Description of the task: Reproduce the top of the data verbatim, through and including the line that contains "return 512 +".

____________________

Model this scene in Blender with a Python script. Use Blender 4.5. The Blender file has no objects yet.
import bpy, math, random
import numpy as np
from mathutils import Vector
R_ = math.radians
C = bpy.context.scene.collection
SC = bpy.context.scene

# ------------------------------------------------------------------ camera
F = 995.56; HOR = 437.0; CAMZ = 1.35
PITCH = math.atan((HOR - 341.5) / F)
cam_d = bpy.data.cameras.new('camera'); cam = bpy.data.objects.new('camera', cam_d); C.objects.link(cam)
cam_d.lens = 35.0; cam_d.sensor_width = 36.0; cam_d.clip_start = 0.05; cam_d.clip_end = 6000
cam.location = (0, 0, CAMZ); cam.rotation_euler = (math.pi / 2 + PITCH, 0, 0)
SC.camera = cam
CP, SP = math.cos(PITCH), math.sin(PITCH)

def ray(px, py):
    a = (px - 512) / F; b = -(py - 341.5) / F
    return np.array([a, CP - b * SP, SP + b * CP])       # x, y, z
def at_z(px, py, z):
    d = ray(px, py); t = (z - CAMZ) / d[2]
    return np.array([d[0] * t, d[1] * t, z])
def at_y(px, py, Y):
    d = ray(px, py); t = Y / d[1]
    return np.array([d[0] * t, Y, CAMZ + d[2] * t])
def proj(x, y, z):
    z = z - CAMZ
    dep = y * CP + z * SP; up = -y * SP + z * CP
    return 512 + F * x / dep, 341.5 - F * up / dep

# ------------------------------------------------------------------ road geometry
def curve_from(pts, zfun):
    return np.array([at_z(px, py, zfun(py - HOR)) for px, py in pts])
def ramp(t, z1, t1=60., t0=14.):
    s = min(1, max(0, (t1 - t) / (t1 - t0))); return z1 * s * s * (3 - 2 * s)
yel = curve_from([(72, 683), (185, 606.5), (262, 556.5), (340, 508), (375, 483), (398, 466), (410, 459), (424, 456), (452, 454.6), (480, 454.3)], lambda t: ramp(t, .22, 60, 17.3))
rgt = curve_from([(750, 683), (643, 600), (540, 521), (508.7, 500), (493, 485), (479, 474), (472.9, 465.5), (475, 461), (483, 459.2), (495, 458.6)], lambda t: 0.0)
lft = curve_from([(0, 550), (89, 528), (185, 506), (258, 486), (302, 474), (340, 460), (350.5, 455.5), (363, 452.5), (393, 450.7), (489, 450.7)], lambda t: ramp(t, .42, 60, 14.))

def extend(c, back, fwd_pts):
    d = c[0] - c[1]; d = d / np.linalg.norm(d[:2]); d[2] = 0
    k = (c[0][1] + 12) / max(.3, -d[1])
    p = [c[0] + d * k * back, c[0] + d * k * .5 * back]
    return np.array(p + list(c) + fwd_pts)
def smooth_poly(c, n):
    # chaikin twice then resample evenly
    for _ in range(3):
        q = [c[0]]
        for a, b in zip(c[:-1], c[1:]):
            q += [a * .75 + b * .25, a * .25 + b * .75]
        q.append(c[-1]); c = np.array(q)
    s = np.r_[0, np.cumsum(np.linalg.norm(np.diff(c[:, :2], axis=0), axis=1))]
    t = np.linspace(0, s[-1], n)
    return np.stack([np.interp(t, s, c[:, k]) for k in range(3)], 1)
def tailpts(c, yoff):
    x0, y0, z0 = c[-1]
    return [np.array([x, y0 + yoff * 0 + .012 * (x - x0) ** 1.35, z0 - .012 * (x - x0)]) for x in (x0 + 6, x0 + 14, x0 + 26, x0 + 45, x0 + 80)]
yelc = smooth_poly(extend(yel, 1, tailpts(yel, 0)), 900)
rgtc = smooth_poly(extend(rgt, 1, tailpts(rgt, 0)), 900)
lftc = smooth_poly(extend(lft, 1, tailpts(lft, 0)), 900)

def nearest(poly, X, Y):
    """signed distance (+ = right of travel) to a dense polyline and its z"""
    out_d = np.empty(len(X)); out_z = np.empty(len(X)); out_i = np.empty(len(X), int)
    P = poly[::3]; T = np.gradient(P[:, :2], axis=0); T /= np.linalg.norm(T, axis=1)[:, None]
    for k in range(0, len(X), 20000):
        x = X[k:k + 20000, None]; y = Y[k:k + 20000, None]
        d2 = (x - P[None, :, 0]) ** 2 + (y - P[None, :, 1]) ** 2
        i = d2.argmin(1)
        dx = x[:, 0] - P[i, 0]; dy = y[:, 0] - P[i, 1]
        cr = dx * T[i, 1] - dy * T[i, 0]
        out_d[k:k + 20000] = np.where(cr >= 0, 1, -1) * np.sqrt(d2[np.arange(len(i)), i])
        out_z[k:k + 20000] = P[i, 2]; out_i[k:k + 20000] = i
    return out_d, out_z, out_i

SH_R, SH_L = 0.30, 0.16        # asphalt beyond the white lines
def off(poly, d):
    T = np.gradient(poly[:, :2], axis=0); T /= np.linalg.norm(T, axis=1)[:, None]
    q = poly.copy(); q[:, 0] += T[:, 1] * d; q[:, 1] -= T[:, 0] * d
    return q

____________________

Written response:
Model this scene in Blender with a Python script. Use Blender 4.5. The Blender file has no objects yet.
import bpy, math, random
import numpy as np
from mathutils import Vector
R_ = math.radians
C = bpy.context.scene.collection
SC = bpy.context.scene

# ------------------------------------------------------------------ camera
F = 995.56; HOR = 437.0; CAMZ = 1.35
PITCH = math.atan((HOR - 341.5) / F)
cam_d = bpy.data.cameras.new('camera'); cam = bpy.data.objects.new('camera', cam_d); C.objects.link(cam)
cam_d.lens = 35.0; cam_d.sensor_width = 36.0; cam_d.clip_start = 0.05; cam_d.clip_end = 6000
cam.location = (0, 0, CAMZ); cam.rotation_euler = (math.pi / 2 + PITCH, 0, 0)
SC.camera = cam
CP, SP = math.cos(PITCH), math.sin(PITCH)

def ray(px, py):
    a = (px - 512) / F; b = -(py - 341.5) / F
    return np.array([a, CP - b * SP, SP + b * CP])       # x, y, z
def at_z(px, py, z):
    d = ray(px, py); t = (z - CAMZ) / d[2]
    return np.array([d[0] * t, d[1] * t, z])
def at_y(px, py, Y):
    d = ray(px, py); t = Y / d[1]
    return np.array([d[0] * t, Y, CAMZ + d[2] * t])
def proj(x, y, z):
    z = z - CAMZ
    dep = y * CP + z * SP; up = -y * SP + z * CP
    return 512 + F * x / dep, 341.5 - F * up / dep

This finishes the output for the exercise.